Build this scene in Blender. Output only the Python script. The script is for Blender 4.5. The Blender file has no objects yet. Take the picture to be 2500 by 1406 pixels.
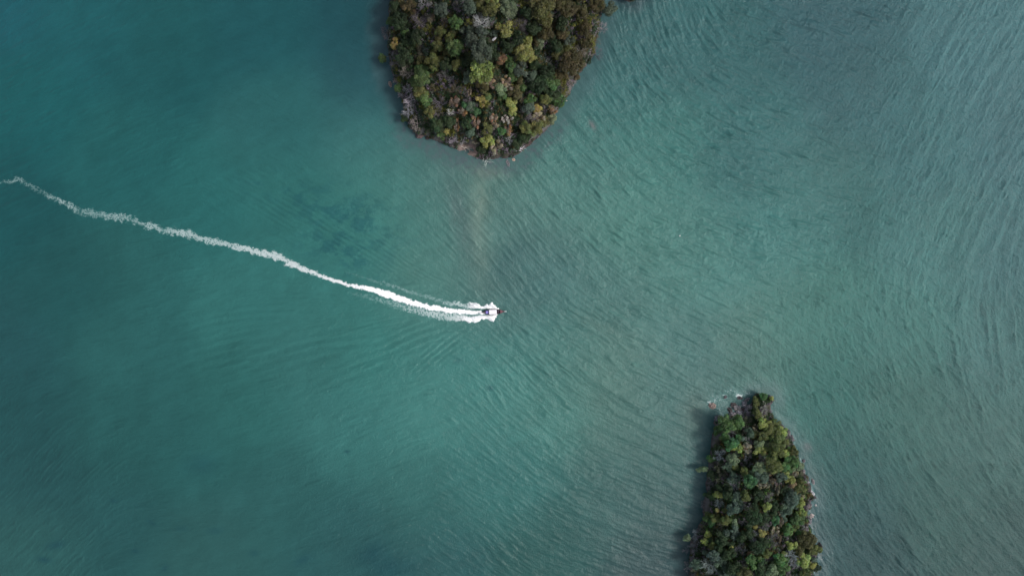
import bpy, bmesh, math, random
import numpy as np
from mathutils import Vector, Matrix, noise as mnoise

rnd = random.Random(11)
nrg = np.random.default_rng(11)
C = bpy.context.scene.collection

# ------------------------------------------------------------------ camera, sky, sun, exposure
H = 333.0            # flying height of the camera above the sea, metres
S = 0.2              # metres per photo pixel (2500 px wide) at sea level
cam = bpy.data.objects.new("camera", bpy.data.cameras.new("camera"))
C.objects.link(cam)
cam.location = (0, 0, H)
cam.rotation_euler = (0, 0, 0)
cam.data.sensor_width = 36.0
cam.data.lens = 36.0 * H / (2500 * S)
cam.data.clip_start = 1.0
cam.data.clip_end = 30000.0
bpy.context.scene.camera = cam

SUN_ELEV = math.radians(44)
SUN_DIR = Vector((math.cos(SUN_ELEV) * math.cos(math.radians(-10)), math.cos(SUN_ELEV) * math.sin(math.radians(-10)), math.sin(SUN_ELEV)))
world = bpy.data.worlds.new("World")
bpy.context.scene.world = world
world.use_nodes = True
wn = world.node_tree
sky = wn.nodes.new("ShaderNodeTexSky")
sky.sky_type = 'NISHITA'
sky.sun_disc = False
sky.sun_elevation = SUN_ELEV
sky.sun_rotation = math.radians(90 + 10)      # compass angle of the sun, clockwise from +Y
sky.air_density = 1.0
sky.dust_density = 3.0
bg = wn.nodes["Background"]
hz = wn.nodes.new("ShaderNodeHueSaturation")        # thin cloud takes the blue out of the sky
hz.inputs["Saturation"].default_value = 0.5
wn.links.new(sky.outputs[0], hz.inputs["Color"]); wn.links.new(hz.outputs[0], bg.inputs[0])
bg.inputs[1].default_value = 0.09
sun = bpy.data.objects.new("sun", bpy.data.lights.new("sun", 'SUN'))
C.objects.link(sun)
sun.data.energy = 1.5
sun.data.angle = math.radians(13)
sun.data.color = (1.0, 0.97, 0.92)
sun.rotation_euler = SUN_DIR.to_track_quat('Z', 'Y').to_euler()
vs = bpy.context.scene.view_settings
vs.view_transform = 'Standard'
vs.look = 'None'
vs.exposure = 0.62
vs.gamma = 1.0
bpy.context.scene.render.film_transparent = False

# ------------------------------------------------------------------ helpers
def lin(c):
    c = np.asarray(c, float) / 255.0
    return np.where(c <= 0.04045, c / 12.92, ((c + 0.055) / 1.055) ** 2.4)

def wx(px, z=0.0): return (px - 1250.0) * S * (H - z) / H
def wy(py, z=0.0): return (703.0 - py) * S * (H - z) / H

def tag(o, label=None, cat=None, group=None, kind=None):
    if label: o['label'] = label
    if cat: o['category'] = cat
    if group: o['group'] = group
    if kind: o['kind'] = kind
    return o

def link(name, me, mat=None, parent=None):
    o = bpy.data.objects.new(name, me)
    C.objects.link(o)
    if mat is not None and me is not None and len(me.materials) == 0:
        me.materials.append(mat)
    if parent is not None: o.parent = parent
    return o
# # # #
Gather from the data above every line with the string "scene".

Answer for this exercise:
Build this scene in Blender. Output only the Python script. The script is for Blender 4.5. The Blender file has no objects yet. Take the picture to be 2500 by 1406 pixels.
C = bpy.context.scene.collection
bpy.context.scene.camera = cam
bpy.context.scene.world = world
vs = bpy.context.scene.view_settings
bpy.context.scene.render.film_transparent = False